4. Social Media Managers Can Conduct Research

Social media is always changing, often on a dime. That’s why your Social Media Manager needs to be extremely flexible as well as have a thirst for researching new platforms and innovative technologies.

While researching typically falls to the bottom of my priority list—frankly, getting tomorrow’s blog post ready to go is usually more pressing—it’s something that your Social Media Manager should have a knack for.

Personally, I put aside an hour every day to spend time researching on social media. Whether it’s looking for new thought leaders or industry experts to follow, Retweeting content our audience will find interesting or sourcing new tools that will make me more productive, this time is always spent wisely and makes me better at my job.

Ask your candidates which social media platforms they prefer, blogs they read or new technologies they find interesting. Getting a read for how in-the-know your candidates are will help you find the one Social Media Manager that’s right for you.

5. Social Media Managers Are Metrics Driven

I’m on the employer-focused marketing team at Glassdoor, and everything I do is tied to quarterly goals. I know many still believe social media is all about awareness simply “too hard to measure,” but I strongly disagree. While not all social media channels will drive leads and revenue, you can always measure engagement. For example, Sprout Social, which I use daily, allows you to see what’s working, what isn’t and where you could improve. The reports section allows me to check great engagement metrics like clicks, responses, etc.

Whether you’re reporting on leads, pipeline, bookings or engagement metrics (clicks, replies, mentions, likes), find out what’s important to your team, then assign your Social Media Manager metrics to track. I believe people who have goals and know what they’re working toward perform better in their jobs. So look for someone with this mindset and love of metrics.

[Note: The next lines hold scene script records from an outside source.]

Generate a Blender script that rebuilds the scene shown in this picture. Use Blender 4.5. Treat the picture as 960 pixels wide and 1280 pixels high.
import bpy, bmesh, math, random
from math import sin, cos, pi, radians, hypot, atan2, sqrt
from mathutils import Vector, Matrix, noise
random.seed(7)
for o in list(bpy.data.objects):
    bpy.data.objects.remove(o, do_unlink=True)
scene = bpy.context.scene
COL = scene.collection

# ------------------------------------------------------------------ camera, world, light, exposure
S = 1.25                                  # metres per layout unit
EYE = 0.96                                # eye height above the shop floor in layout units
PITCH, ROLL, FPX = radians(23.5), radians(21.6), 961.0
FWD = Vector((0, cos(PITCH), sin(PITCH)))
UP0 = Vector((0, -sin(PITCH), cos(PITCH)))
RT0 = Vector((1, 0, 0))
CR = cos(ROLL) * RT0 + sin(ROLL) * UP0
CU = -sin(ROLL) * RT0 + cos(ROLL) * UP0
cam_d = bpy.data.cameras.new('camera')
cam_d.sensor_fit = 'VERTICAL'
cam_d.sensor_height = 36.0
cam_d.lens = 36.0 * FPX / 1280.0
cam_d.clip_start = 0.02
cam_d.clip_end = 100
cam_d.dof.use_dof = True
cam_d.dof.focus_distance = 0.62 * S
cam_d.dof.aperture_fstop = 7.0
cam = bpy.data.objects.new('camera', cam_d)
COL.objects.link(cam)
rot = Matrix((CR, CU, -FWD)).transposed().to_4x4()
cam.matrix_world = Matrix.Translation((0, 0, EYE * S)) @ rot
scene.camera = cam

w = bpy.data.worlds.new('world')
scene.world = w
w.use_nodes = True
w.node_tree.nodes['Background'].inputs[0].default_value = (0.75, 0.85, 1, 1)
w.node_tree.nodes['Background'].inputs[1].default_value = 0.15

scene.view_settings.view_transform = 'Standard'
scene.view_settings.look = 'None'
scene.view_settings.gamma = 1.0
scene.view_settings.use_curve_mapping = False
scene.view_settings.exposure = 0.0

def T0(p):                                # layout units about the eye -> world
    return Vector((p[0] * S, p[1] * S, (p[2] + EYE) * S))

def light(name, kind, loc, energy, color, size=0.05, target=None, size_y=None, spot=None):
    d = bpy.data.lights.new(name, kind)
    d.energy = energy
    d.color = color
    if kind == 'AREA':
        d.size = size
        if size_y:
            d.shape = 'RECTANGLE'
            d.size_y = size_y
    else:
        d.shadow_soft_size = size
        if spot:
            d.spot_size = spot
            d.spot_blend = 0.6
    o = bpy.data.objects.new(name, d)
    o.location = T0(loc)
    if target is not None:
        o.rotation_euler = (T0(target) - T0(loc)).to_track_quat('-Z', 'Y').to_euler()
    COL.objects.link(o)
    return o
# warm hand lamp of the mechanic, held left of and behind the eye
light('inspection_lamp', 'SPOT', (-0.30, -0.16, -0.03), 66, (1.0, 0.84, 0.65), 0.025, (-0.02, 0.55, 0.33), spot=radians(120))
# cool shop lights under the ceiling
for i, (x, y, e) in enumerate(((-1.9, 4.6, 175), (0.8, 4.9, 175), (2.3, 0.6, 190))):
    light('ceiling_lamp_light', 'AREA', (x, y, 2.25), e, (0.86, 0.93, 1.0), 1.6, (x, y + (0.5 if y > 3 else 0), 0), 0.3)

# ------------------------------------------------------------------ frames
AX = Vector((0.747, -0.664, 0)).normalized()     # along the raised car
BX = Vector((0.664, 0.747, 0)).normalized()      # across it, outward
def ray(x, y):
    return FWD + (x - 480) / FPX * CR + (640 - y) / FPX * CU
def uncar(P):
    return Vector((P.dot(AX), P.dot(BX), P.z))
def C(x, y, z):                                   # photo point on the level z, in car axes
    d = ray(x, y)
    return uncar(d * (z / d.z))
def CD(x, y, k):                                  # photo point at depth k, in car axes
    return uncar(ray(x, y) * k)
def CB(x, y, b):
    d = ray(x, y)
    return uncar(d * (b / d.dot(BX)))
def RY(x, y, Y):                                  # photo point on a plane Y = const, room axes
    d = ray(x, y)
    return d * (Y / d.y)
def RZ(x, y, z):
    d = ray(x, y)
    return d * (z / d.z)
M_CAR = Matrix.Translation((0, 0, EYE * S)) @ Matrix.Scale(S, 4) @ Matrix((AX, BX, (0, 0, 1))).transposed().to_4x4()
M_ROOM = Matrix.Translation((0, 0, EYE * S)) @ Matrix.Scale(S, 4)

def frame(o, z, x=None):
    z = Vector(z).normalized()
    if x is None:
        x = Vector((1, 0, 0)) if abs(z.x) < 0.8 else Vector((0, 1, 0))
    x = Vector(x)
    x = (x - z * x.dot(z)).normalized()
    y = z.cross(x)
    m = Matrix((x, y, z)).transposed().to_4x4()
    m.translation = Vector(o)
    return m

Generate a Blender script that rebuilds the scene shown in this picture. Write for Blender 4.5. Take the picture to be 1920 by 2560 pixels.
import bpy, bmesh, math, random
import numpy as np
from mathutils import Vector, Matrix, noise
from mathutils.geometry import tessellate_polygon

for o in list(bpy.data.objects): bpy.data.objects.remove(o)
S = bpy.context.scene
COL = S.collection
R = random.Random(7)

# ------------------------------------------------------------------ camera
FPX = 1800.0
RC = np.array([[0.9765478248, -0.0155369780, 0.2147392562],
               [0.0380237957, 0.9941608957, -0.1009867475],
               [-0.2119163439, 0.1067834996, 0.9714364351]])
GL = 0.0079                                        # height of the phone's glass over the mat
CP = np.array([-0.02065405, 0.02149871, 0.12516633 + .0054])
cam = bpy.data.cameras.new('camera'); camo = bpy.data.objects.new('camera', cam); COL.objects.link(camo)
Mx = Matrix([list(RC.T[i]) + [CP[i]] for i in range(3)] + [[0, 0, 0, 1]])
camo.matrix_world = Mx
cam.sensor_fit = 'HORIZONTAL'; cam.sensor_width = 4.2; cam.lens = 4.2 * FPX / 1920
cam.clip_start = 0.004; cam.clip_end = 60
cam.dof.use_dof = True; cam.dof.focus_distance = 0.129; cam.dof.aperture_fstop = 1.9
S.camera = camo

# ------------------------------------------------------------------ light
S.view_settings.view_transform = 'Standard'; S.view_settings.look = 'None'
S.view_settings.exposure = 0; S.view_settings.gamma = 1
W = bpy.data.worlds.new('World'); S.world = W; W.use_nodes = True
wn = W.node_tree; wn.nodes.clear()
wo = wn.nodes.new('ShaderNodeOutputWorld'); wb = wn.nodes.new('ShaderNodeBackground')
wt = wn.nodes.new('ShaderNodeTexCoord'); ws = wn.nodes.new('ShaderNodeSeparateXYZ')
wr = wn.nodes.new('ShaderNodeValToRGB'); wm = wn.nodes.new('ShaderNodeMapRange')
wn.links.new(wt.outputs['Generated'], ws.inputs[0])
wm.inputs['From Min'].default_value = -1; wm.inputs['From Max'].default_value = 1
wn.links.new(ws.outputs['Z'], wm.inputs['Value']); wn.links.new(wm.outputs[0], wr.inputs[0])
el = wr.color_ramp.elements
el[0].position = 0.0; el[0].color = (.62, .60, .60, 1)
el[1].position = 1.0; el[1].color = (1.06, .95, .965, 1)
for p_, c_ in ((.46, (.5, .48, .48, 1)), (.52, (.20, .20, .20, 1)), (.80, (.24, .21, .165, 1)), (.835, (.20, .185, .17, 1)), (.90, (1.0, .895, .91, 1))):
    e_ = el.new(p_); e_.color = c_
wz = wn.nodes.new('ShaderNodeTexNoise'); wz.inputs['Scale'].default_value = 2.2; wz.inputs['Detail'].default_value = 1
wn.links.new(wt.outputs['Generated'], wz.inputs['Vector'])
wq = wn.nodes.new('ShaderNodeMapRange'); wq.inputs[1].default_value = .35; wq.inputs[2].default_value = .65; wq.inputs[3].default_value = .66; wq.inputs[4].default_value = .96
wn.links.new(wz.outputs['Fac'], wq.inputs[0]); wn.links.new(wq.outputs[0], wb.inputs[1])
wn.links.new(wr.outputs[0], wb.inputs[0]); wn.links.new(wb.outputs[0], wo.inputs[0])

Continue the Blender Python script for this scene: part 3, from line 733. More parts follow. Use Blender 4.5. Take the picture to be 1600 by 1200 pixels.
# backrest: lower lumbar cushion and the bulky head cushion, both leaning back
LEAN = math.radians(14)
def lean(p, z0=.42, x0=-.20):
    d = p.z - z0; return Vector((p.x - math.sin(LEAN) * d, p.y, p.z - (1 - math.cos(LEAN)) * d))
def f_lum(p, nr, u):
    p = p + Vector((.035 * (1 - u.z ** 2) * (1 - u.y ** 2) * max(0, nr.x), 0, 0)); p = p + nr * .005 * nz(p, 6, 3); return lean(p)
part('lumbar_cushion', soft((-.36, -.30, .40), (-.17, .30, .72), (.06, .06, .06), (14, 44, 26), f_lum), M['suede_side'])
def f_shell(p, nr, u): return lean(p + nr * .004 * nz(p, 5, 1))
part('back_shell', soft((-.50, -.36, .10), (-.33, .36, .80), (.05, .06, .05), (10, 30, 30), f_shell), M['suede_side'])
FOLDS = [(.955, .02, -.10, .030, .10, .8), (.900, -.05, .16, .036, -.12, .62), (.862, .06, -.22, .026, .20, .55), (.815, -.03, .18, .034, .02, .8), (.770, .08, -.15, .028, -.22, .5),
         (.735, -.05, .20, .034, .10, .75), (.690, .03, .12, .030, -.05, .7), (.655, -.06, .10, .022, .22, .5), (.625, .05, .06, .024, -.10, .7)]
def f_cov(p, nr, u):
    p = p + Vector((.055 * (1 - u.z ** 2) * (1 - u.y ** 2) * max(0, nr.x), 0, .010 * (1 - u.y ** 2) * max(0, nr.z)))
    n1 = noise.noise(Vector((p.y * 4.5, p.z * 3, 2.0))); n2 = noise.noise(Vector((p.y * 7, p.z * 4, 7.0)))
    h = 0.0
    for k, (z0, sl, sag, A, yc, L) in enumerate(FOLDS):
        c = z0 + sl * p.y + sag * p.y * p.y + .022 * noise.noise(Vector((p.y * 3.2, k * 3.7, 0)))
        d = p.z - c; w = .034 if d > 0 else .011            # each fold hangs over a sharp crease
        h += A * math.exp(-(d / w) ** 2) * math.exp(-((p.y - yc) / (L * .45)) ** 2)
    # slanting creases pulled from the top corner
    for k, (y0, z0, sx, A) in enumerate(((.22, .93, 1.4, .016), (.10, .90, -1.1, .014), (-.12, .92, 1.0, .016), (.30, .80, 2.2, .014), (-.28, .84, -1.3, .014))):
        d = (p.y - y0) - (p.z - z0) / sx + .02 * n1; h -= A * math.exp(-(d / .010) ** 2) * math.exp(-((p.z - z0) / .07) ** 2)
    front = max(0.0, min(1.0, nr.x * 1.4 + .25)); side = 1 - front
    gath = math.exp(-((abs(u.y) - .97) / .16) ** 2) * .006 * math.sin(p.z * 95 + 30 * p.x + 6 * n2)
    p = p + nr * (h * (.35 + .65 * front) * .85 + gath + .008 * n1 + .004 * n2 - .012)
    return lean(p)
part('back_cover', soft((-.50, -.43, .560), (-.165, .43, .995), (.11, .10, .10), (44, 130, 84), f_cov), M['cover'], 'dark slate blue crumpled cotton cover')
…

Lastly, keep in mind that the best Social Media Managers come from all different backgrounds and don’t necessarily need to boast five, seven or more years of experience on their resumes. I graduated from college just over a year ago and have managed the Glassdoor social accounts for the employer side of the house for the past year, growing our @GDforEmployers Twitter followers from 0 to 60,000 and massively increasing our blog traffic.

My advice? Focus on hiring the specific qualities and skills noted above—organization, planning, prioritization, researching, metrics driven—rather than focusing solely on experience levels and you’ll find a Social Media Manager who will add real value to your organization.